Si arriva quindi al 23 ottobre. Michele Nicastri parcheggia un furgone Toyota preso a noleggio e aspetta Veronese. Lo assale e lo uccide con tredici coltellate, per poi allontanarsi a piedi, salire sul furgone e scappare. «Ho sbagliato, avrei dovuto fermarmi e non l’ho fatto. Ma non volevo ucciderlo», le parole del 49enne fermato, difeso dall’avvocata Chiara Gatto, nell’interrogatorio. Ma l’assassino si era già recato più volte sotto casa di Marco Veronese. Gli aveva bucato le gomme dell’auto e pure il padre di Veronese, Giannino, si era ritrovato gli pneumatici tagliati. «Volevo tagliare le gomme anche quella sera», ha detto Nicastri. «La mia fidanzata era terrorizzata per la procedura di affidamento dei figli - ha aggiunto - e così ho preso in mano la situazione». Dunque non c’era solo l’investigatore, pure Nicastri si è messo a indagare sui movimenti di Veronese. Che però l’avrebbe scoperto, come dimostra un audio mandato a un’amica: «C’è un tipo incappucciato con la sciarpa che buca le gomme. L’ha fatto a me e a mio padre, ma ora ho un coltello e lo buco io». Marco Veronese, infatti, andava in giro con un coltello. Arma che è stata trovata la notte del delitto, perché la vittima l’aveva in tasca.

La fuga in Francia
A non essere stata trovata, invece, è stata l’arma usata da Nicastri per assassinare Veronese. Michele Nicastri l’ha infatti gettata nella Dora. Così come ha gettato via, dopo averli messi in una busta, i vestiti usati per compiere l’omicidio in via Sabotino. Dopodiché, ha lasciato Torino ed è andato prima a Bardonecchia e poi in Francia. Sempre col furgone Toyota preso a noleggio.
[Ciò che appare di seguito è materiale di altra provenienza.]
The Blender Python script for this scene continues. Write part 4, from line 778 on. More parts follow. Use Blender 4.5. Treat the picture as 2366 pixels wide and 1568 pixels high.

In Francia, a Briançon, il killer di Marco Veronese si è fatto curare all’avambraccio e alla mano sinistra. Dunque, si era ferito mentre uccideva il 39enne in via Sabotino. Luogo nel quale si era recato di sua spontanea volontà. L’ex compagna Valentina, difesa dall’avvocato Stefano Castrale, ha detto di non sapere che Nicastri, la notte del delitto, si era recato sotto casa dei genitori di Marco. Intanto però, aveva fatto pedinare il suo ex.